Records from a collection
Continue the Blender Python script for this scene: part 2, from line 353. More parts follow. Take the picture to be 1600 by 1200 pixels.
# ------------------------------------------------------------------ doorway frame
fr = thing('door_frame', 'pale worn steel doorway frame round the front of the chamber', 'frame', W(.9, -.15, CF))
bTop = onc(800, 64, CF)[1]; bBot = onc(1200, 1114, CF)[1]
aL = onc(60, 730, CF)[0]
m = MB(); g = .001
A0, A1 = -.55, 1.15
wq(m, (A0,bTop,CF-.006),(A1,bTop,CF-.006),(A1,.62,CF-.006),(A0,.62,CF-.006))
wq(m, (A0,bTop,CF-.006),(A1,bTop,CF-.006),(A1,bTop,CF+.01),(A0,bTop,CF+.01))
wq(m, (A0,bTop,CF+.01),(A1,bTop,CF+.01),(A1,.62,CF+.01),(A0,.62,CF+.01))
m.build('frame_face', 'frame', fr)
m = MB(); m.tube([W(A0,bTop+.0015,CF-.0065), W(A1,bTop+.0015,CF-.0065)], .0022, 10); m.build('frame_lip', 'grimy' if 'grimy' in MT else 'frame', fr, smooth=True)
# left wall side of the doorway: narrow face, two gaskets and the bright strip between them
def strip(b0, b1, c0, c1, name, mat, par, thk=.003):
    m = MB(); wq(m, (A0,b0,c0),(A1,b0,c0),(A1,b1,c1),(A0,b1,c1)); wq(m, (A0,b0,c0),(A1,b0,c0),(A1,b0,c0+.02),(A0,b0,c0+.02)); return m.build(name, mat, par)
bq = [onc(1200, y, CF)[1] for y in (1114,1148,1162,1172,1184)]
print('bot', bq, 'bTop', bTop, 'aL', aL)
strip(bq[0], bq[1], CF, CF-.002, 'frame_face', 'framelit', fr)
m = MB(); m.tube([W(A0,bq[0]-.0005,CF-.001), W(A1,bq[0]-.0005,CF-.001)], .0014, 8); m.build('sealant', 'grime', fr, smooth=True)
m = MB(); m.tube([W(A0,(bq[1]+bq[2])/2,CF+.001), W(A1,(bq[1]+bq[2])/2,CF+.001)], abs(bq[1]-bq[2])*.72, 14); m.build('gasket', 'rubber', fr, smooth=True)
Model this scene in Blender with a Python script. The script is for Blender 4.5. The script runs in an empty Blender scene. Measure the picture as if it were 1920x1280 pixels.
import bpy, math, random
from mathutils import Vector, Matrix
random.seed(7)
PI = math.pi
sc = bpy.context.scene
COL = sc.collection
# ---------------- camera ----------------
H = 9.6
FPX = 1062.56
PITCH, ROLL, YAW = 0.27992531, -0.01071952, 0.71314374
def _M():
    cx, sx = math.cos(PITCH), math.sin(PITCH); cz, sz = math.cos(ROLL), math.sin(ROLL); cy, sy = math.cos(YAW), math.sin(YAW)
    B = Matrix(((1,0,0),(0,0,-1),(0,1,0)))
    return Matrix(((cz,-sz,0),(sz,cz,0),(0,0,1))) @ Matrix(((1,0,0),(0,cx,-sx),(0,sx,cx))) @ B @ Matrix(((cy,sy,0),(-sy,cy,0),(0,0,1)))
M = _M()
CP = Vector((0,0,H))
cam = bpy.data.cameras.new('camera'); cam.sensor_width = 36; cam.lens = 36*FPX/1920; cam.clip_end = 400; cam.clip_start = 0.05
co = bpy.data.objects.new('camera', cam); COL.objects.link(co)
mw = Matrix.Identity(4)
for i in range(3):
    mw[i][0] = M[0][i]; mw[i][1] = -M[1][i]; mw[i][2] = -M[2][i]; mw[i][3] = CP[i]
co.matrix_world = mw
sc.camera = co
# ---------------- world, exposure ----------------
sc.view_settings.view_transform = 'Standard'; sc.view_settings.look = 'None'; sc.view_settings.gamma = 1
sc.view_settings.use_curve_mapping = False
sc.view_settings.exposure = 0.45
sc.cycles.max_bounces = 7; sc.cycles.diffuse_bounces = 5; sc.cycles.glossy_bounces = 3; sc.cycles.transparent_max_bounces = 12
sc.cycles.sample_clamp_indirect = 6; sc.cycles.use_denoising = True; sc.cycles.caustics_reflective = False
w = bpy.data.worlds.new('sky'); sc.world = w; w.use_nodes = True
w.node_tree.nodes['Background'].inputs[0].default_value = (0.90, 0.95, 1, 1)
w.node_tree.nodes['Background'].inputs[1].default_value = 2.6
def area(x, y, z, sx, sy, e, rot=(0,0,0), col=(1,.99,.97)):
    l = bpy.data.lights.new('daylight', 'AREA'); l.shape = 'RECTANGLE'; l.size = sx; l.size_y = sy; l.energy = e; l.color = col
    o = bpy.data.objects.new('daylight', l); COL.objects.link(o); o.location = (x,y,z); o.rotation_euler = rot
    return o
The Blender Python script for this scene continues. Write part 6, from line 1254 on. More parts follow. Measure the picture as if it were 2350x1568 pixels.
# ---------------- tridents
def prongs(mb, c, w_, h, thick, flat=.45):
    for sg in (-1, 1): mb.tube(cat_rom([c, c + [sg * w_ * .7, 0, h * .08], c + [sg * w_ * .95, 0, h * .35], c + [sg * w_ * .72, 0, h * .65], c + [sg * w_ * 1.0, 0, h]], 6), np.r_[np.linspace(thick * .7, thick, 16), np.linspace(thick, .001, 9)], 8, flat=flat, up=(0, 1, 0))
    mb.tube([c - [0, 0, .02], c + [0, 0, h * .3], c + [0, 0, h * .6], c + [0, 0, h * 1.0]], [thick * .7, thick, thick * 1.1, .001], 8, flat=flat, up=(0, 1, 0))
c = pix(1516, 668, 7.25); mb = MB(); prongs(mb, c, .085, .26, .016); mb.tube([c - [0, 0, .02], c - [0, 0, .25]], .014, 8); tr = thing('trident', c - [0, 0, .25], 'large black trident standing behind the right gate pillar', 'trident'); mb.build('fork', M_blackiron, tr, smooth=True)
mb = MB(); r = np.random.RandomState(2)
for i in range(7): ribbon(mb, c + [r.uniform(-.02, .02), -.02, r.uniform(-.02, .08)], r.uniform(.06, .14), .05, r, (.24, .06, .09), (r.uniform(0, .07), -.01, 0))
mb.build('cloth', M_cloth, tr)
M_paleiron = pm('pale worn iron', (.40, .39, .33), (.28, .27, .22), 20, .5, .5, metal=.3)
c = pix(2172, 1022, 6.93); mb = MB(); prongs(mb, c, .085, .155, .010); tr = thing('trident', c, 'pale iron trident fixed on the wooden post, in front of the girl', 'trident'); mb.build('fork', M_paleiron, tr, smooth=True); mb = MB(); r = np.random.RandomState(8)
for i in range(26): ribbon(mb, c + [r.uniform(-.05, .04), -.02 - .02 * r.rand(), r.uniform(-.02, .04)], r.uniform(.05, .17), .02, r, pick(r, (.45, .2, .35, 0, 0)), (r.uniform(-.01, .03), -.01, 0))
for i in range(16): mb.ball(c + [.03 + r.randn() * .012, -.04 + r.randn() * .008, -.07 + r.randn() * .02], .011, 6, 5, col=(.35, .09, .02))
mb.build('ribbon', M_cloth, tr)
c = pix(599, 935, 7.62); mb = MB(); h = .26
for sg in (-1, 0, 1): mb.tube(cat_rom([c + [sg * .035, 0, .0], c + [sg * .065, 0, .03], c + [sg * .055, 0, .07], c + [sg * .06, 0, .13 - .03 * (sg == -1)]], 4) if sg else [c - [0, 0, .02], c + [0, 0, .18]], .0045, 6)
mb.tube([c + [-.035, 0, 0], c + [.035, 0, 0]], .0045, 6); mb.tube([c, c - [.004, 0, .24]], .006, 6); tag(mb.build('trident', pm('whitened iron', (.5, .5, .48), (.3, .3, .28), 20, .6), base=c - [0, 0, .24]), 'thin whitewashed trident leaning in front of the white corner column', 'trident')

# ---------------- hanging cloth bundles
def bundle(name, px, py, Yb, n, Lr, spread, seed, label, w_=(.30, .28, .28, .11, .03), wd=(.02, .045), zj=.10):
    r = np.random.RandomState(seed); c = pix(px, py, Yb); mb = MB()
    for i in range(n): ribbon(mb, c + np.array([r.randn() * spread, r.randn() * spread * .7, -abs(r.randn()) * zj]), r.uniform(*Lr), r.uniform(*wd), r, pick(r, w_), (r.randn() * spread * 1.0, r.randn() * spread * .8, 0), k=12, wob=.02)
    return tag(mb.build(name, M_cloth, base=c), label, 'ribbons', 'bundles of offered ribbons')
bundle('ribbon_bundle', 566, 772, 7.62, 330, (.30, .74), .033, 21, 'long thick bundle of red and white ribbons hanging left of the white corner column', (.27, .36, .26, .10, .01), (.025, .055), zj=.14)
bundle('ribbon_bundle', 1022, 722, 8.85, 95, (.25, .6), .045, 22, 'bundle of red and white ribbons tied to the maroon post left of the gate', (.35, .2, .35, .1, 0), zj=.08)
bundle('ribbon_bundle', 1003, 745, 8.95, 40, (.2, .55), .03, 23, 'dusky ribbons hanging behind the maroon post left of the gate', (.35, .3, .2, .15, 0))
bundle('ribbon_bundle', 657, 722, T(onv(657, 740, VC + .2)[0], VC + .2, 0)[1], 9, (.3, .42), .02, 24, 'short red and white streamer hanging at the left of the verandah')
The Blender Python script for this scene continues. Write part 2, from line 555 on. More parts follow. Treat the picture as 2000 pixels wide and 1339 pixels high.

- **TASK STATEMENT**
Produce the lines from the top of the listing through the "m.build('gasket', 'rubber', fr, smooth=True)" line exactly as they appear, with no additional output.

- **TASK RESULT**
Continue the Blender Python script for this scene: part 2, from line 353. More parts follow. Take the picture to be 1600 by 1200 pixels.
# ------------------------------------------------------------------ doorway frame
fr = thing('door_frame', 'pale worn steel doorway frame round the front of the chamber', 'frame', W(.9, -.15, CF))
bTop = onc(800, 64, CF)[1]; bBot = onc(1200, 1114, CF)[1]
aL = onc(60, 730, CF)[0]
m = MB(); g = .001
A0, A1 = -.55, 1.15
wq(m, (A0,bTop,CF-.006),(A1,bTop,CF-.006),(A1,.62,CF-.006),(A0,.62,CF-.006))
wq(m, (A0,bTop,CF-.006),(A1,bTop,CF-.006),(A1,bTop,CF+.01),(A0,bTop,CF+.01))
wq(m, (A0,bTop,CF+.01),(A1,bTop,CF+.01),(A1,.62,CF+.01),(A0,.62,CF+.01))
m.build('frame_face', 'frame', fr)
m = MB(); m.tube([W(A0,bTop+.0015,CF-.0065), W(A1,bTop+.0015,CF-.0065)], .0022, 10); m.build('frame_lip', 'grimy' if 'grimy' in MT else 'frame', fr, smooth=True)
# left wall side of the doorway: narrow face, two gaskets and the bright strip between them
def strip(b0, b1, c0, c1, name, mat, par, thk=.003):
    m = MB(); wq(m, (A0,b0,c0),(A1,b0,c0),(A1,b1,c1),(A0,b1,c1)); wq(m, (A0,b0,c0),(A1,b0,c0),(A1,b0,c0+.02),(A0,b0,c0+.02)); return m.build(name, mat, par)
bq = [onc(1200, y, CF)[1] for y in (1114,1148,1162,1172,1184)]
print('bot', bq, 'bTop', bTop, 'aL', aL)
strip(bq[0], bq[1], CF, CF-.002, 'frame_face', 'framelit', fr)
m = MB(); m.tube([W(A0,bq[0]-.0005,CF-.001), W(A1,bq[0]-.0005,CF-.001)], .0014, 8); m.build('sealant', 'grime', fr, smooth=True)
m = MB(); m.tube([W(A0,(bq[1]+bq[2])/2,CF+.001), W(A1,(bq[1]+bq[2])/2,CF+.001)], abs(bq[1]-bq[2])*.72, 14); m.build('gasket', 'rubber', fr, smooth=True)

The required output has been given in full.